Visual Exformation
year: 2016
project manager: Johnny Rabines
collaboration: Cyril Teste / Jesper Nordin / Ircam
info: Installation & concert art piece
photo credits: Guillaume Chauvin / Vidéo : Jesper Nordin
Exformation, an interactive installation inspired by the concept of “exformation,” was developed for a composition by Jesper Nordin performed by the Diotima string quartet and combines musical, luminous and colorimetric scores. Around the musicians, positioned on a technically equipped stage, three aluminium-edged cubes with LEDs mounted on circular rails move and angle their light in keeping with an algorithmic programme based on analysis of the spectrum, timbre and intensity of the music. This sensitive object becomes a total composition, a poetic, digital entity responding to the work played at its centre.

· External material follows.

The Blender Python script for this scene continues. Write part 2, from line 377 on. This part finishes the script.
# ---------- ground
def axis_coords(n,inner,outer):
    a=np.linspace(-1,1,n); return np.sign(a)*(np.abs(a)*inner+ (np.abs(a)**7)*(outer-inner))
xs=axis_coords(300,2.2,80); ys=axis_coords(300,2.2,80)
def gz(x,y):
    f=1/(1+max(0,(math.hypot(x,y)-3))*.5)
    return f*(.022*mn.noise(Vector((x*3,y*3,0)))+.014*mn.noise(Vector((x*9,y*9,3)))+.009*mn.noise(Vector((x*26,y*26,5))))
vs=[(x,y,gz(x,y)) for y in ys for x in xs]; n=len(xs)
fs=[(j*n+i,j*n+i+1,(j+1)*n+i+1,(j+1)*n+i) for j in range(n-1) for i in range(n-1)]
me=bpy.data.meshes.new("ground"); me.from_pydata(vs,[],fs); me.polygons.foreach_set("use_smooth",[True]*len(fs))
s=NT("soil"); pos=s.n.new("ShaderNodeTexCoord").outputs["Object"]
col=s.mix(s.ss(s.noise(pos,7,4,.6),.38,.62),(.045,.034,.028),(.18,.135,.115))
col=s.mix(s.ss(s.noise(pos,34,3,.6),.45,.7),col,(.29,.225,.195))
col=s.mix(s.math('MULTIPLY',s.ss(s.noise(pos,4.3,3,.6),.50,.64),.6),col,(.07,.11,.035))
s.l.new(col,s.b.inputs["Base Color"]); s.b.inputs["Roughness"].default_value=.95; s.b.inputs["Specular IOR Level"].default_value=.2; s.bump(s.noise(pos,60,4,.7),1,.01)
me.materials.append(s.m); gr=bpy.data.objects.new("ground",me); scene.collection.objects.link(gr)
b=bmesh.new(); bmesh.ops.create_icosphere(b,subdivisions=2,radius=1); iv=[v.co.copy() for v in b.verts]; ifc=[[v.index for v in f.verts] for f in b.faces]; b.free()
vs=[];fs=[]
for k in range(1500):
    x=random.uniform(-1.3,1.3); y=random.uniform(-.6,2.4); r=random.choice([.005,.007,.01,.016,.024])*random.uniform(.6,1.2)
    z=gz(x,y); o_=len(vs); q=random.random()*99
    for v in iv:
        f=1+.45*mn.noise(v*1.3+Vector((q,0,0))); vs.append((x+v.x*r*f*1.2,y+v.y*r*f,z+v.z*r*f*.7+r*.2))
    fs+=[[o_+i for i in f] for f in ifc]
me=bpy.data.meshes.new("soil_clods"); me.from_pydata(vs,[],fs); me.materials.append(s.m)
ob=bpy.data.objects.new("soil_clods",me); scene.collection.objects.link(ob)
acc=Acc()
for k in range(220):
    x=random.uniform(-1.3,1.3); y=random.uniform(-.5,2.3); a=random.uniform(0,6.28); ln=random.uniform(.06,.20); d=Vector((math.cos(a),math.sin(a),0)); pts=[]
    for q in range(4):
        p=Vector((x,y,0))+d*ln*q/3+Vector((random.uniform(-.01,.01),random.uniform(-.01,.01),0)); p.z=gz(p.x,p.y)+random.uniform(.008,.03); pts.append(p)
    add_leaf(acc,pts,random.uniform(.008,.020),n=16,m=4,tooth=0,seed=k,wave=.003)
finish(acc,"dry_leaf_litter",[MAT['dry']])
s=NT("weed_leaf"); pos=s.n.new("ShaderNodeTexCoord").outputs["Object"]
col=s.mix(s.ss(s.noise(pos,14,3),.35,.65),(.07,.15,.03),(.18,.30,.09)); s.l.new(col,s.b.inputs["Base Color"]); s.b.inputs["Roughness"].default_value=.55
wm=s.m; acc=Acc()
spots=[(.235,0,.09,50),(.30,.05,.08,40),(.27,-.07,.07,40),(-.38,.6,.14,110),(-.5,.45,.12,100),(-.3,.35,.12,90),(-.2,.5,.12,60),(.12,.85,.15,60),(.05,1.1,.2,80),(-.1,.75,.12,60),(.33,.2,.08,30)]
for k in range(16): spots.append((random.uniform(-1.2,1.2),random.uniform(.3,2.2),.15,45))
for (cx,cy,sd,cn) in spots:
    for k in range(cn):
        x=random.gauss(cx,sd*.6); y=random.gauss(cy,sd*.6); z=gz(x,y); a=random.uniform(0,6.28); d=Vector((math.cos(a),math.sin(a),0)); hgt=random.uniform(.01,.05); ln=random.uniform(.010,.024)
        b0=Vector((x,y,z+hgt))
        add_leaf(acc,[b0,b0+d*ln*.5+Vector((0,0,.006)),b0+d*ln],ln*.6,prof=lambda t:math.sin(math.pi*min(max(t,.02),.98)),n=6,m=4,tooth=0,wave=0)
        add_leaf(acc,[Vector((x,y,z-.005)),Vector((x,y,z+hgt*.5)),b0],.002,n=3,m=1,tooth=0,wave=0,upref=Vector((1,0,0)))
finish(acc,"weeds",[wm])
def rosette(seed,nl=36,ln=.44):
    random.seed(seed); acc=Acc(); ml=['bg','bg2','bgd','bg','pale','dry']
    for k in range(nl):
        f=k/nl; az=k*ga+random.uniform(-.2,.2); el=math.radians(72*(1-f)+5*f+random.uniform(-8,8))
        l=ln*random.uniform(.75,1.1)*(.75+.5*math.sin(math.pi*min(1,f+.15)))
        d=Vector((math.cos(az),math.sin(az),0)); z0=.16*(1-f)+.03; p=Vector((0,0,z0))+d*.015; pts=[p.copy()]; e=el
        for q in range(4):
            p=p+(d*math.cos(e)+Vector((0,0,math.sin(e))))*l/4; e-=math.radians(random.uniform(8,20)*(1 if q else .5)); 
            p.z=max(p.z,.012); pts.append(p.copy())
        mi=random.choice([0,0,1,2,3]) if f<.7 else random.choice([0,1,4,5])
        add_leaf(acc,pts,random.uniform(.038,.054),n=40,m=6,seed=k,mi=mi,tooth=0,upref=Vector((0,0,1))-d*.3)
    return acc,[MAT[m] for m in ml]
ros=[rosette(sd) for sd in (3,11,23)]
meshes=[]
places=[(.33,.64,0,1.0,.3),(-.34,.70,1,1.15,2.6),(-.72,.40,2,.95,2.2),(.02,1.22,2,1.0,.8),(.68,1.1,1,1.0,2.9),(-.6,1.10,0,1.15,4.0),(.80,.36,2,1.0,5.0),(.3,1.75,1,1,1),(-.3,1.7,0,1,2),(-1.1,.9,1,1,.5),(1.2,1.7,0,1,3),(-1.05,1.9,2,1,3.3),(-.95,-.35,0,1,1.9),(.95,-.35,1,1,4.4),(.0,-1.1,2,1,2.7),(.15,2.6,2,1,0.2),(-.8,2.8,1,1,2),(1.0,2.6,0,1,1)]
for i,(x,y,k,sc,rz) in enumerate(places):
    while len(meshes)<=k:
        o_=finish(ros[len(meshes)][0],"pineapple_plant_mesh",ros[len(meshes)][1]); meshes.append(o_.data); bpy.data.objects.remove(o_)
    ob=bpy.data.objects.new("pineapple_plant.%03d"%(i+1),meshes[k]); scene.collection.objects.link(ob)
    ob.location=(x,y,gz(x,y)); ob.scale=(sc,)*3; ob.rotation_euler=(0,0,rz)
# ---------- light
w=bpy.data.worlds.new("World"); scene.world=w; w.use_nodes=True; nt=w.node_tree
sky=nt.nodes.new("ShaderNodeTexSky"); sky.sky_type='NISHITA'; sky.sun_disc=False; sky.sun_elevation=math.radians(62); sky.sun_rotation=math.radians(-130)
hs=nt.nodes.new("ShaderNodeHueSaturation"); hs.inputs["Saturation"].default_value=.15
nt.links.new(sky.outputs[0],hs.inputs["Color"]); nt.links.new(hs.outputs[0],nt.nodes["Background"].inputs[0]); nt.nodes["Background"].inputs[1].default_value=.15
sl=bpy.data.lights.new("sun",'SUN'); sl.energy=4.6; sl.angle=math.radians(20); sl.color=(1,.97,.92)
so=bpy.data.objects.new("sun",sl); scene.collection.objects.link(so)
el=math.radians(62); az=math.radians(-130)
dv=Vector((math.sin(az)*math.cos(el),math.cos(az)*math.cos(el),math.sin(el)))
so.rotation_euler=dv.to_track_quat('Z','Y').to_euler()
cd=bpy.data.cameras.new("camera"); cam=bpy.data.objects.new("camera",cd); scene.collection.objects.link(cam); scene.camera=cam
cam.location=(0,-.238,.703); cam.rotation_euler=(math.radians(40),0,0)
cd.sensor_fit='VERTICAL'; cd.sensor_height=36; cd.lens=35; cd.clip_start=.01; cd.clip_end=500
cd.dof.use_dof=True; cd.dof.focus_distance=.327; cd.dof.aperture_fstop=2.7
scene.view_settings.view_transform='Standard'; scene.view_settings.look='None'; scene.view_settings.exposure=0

At the intersection of artistic disciplines, this project arose from conversations between Ramy Fischler and director Cyril Teste at Le Fresnoy in 2014 and their collaboration with the Swedish composer Jesper Nordin. Teste and Fischler are both fascinated by evolutions in the world of work and the nature of collaborative conception, and this is the first joint undertaking in their ongoing partnership. A generative, evolving object, a laboratory for new technologies and industrial applications, this luminous narrative offers a number of permutations. Its almost infinite cinematic and luminous possibilities offer the possibility of a huge range of performances in various artistic disciplines. Presented on its own, the object becomes autonomous and its simple presence – interacting with viewers via Gestrument software – is an event in itself. •
Fanny Léglise, 15 June 2016.
[1] The term “exformation” was first used by the Danish scientist Tor Nørretranders in his 1998 book The User Illusion, to designate the shared knowledge that, as he argued, was essential to effective communication: the words, sounds and gestures of the speaker implicitly share a “context” with those listening, a context that constitutes the exformation.